Like Nick Cave, Waits’ sense of humor has often been underestimated over the years, but it’s on full display here. The song functions as a dig at plastic pop stars the world over, but it’s also got a healthy amount of self-deprecation about it. And, y’know, it’s rather amusing.

“Day After Tomorrow” from Real Gone, 2004

This garnered a reasonable amount of publicity for being a subtle protest against the war in Iraq, but even setting that aside, it’s a fine example of Waits’ enduring ability to address a subject in a manner that’s oblique but remarkably effective. His lyrics are rarely straightforward — they make you think, and are usually all the better for it.

“Shore Leave” from Swordfishtrombones, 1983

Swordfishtrombones was Waits’ great musical left turn, the moment where he emerged from three years of seclusion and uncertainty with one of the most startling musical reinventions of our time. The difference from Heartattack and Vine to this record is dramatic — gone is the disheveled beat poet who’s still at the piano as the bar is closing, replaced by a strange musical maverick with a penchant for experimental noise and headache-inducing arrangements. But one thing that isn’t diminished is Waits’ storytelling ability — who else would write a song about hanging loose in Hong Kong that contains the lines “I slopped at the corner on cold chow mein/ And shot billiards with a midget until the rain stopped”? To quote one YouTube commenter on this video, it’s so evocative that “you can feel the humidity in your shirt.”

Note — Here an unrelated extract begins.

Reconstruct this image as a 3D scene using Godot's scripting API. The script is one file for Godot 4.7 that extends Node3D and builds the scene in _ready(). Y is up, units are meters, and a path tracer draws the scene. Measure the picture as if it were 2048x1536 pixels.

“Christmas Card from a Hooker in Minneapolis” from Blue Valentine, 1978

And while we’re on Waits’ storytelling ability, let’s finish up with a song whose lyric is exactly what its title suggests — a transcription of a fictional postcard that’s engrossing and ultimately heartbreaking. It’s one of the saddest and most beautiful moments in all of Waits’ long career, a song that retains its emotional punch over 30 years later.

Bonus track:

Allen Ginsberg, “America” (set to Tom Waits’ “Closing Time,” from Closing Time, 1973)

This is one of our all-time favorite internet discoveries. We’re not sure quite how this mixture of Ginsberg’s reading of “America” and the instrumental title track from Waits’ debut album came about — but it’s a stroke of genius.